See more on Gabriel M. Ramsey

Crowell & Moring LLP

Ramsey, a Crowell & Moring LLP partner, represents tech companies and victims of cybercrime as they combat criminal and state-associated hackers. Through technical expertise and the application of federal hacking and trademark statutes and state laws, he has decimated the criminal infrastructure of botnets, handled the fallout of phishing exploits and disrupted ransomware attacks.

Part of his success comes from framing the issues differently. “In a sense, these matters are like any dispute a company faces from a geo-competitor contending for resources,” he said. “Strip away the mystery from an amorphous cybercrime and look at it conceptually as any other contest. These aren’t gods, and there are tools in technology and the law to deal with them.”

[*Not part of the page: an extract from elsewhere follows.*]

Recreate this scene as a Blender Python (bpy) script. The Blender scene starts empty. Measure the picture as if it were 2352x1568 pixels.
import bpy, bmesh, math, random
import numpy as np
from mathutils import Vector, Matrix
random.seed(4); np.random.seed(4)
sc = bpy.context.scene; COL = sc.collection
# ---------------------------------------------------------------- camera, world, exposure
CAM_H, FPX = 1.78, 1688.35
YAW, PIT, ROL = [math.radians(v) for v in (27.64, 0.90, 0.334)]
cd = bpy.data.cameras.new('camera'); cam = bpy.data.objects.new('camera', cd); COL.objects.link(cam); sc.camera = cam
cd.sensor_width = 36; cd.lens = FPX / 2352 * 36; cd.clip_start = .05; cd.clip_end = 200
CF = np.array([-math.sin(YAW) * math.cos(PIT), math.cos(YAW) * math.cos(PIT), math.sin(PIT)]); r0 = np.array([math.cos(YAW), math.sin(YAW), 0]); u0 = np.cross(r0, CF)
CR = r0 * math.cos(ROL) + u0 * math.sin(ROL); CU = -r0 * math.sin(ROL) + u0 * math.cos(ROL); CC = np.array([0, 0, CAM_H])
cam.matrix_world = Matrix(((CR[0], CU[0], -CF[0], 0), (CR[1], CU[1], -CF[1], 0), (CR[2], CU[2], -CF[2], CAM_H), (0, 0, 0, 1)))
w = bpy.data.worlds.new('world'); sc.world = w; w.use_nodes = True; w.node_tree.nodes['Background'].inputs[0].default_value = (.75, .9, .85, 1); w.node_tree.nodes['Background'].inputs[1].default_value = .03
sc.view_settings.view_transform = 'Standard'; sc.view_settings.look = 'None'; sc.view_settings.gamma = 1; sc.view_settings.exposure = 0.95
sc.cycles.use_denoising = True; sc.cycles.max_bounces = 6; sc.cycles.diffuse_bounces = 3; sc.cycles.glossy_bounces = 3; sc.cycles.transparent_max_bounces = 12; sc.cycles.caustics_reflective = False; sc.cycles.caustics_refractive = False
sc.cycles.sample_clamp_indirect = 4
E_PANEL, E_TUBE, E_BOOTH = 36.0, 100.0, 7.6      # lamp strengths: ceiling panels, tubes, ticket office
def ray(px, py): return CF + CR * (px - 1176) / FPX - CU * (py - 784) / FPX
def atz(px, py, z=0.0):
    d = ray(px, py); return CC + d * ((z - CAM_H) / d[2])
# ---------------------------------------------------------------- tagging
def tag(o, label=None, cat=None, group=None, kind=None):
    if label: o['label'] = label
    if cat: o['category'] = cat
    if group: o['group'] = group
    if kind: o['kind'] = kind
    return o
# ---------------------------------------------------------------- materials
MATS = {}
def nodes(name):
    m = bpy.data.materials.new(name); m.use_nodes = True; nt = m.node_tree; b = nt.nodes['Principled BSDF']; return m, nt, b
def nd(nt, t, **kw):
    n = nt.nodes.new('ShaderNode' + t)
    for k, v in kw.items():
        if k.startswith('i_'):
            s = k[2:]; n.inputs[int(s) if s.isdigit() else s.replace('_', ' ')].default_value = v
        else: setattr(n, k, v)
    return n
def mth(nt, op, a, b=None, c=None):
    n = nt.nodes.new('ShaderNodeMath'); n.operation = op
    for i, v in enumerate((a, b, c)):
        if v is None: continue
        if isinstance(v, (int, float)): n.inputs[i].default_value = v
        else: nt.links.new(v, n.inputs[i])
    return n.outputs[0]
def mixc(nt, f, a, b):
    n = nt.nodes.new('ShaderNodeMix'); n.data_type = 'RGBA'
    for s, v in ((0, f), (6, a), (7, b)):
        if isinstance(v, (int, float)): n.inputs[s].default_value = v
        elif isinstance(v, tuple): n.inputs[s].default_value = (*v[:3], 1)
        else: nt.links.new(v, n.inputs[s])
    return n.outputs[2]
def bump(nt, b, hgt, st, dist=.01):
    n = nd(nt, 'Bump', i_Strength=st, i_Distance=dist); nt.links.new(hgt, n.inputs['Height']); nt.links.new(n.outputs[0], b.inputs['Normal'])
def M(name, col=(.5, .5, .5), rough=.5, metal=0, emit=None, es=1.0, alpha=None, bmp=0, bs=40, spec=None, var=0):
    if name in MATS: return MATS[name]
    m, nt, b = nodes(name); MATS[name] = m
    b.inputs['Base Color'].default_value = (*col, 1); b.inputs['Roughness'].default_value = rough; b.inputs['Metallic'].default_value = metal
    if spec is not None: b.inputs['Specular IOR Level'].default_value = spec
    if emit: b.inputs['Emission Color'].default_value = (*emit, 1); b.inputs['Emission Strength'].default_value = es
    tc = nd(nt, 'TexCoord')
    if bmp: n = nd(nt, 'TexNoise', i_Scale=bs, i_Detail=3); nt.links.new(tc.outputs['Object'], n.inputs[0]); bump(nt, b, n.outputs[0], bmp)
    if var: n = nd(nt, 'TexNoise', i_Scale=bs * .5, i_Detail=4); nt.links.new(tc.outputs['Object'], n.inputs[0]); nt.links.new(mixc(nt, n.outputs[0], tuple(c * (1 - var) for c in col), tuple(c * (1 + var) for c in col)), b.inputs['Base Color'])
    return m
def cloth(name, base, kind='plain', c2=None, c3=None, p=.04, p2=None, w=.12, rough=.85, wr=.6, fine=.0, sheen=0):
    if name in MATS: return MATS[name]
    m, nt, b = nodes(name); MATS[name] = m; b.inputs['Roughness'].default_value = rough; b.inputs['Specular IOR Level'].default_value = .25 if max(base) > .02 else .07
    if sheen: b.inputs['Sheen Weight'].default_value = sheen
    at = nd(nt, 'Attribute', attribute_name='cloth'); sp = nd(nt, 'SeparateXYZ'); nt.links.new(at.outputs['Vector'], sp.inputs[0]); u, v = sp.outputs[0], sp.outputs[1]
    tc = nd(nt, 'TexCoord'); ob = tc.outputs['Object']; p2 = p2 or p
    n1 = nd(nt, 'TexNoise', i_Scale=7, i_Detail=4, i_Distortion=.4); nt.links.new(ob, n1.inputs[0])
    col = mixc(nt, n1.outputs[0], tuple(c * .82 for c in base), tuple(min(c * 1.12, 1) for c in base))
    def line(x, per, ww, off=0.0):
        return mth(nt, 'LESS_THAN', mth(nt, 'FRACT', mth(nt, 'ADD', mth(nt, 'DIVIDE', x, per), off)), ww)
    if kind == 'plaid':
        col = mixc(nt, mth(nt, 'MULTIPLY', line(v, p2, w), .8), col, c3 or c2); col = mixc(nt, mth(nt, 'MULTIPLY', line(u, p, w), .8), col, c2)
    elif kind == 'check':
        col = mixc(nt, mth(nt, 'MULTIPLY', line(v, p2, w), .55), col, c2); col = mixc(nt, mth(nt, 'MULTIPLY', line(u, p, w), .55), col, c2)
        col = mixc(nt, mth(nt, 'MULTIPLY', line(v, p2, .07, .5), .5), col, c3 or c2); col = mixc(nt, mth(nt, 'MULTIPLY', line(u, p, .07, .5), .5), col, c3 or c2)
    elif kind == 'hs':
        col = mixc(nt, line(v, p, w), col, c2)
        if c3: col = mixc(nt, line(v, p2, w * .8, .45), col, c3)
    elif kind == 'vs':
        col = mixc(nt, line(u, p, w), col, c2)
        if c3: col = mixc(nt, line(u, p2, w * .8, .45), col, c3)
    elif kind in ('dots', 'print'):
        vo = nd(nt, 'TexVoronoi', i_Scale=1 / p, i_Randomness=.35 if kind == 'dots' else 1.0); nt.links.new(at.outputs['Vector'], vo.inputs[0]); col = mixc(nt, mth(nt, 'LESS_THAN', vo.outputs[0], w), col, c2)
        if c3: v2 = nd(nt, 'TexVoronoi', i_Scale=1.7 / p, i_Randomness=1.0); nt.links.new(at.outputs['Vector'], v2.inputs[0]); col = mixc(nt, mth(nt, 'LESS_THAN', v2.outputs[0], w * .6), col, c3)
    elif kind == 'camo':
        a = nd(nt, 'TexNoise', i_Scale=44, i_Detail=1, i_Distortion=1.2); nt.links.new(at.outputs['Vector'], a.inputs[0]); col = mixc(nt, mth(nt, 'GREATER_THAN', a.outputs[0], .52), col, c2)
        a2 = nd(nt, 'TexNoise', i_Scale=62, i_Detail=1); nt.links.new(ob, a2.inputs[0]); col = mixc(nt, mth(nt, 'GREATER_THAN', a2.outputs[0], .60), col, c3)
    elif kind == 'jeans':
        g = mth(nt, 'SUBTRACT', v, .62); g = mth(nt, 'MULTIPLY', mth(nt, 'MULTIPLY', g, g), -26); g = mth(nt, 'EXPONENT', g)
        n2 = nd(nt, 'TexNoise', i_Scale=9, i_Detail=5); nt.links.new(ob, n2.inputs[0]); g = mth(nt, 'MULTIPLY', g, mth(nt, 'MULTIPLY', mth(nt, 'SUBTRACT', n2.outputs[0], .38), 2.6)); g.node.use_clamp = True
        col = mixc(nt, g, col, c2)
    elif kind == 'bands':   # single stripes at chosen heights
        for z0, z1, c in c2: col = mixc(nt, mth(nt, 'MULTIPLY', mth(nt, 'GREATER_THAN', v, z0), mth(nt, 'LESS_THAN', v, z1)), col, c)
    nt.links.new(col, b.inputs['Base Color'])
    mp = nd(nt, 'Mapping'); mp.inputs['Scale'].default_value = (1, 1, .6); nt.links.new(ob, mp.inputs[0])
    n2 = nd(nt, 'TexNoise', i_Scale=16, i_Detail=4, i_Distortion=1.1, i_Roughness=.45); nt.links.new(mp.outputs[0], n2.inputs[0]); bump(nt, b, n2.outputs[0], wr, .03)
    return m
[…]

Ramsey has represented clients including Microsoft Corp., McAfee Inc EMC Corp. Perfect World Entertainment Inc. NCSoft, Namco Bandai Games, NVIDIA Corp., IGN Entertainment Inc. CNET Networks, eHarmony.com. Say Media, Audible Magic Corp., Affinity Circles Inc. Fox Entertainment Group, Universal Studios, The Walt Disney Co., Lucasfilm Ltd., Digidesign and others.

He worked with British security software and hardware company Sophos Group Ltd. and its Massachusetts affiliate to mitigate attacks on its firewall devices after they were targeted by a threat group. The group intended to install various scripts and executable code that could collect information to stage further attacks via command and control domains. Using federal court processes, Ramsey and his team obtained injunctions transferring control of the attacker’s command infrastructure to his client. Sophos Ltd. v. Does 1-2, 1:20-cv-00502 (E.D. Va., filed May 16, 2020).

Later in May, U.S. District Judge Liam O’Grady of Alexandria, Va., transferred control of hundreds of domain names to Sophos, removing the attackers’ infrastructure. “This is a topic discussed in security circles, but companies may not be aware of this option,” Ramsey said.

For Microsoft, Ramsey and colleagues disrupted the “Necuirs” botnet that installed malicious software on millions of victim computers that stole sensitive information from owners. Again, a federal court helped make it happen. Microsoft Corp. v. Does 1-2, 1:20-cv-01217 (E.D. N.Y., filed March 5, 2020).

And he helped a client mitigate a ransomware attack by obtaining a federal court injunction transferring the attackers’ infrastructure to the client. DXC Technology Co. v. Does 1-2, 1:20-cv-00814 (E.D. Va., filed July 20, 2020).

“These cases show we can suppress illegitimate activities,” Ramsey said.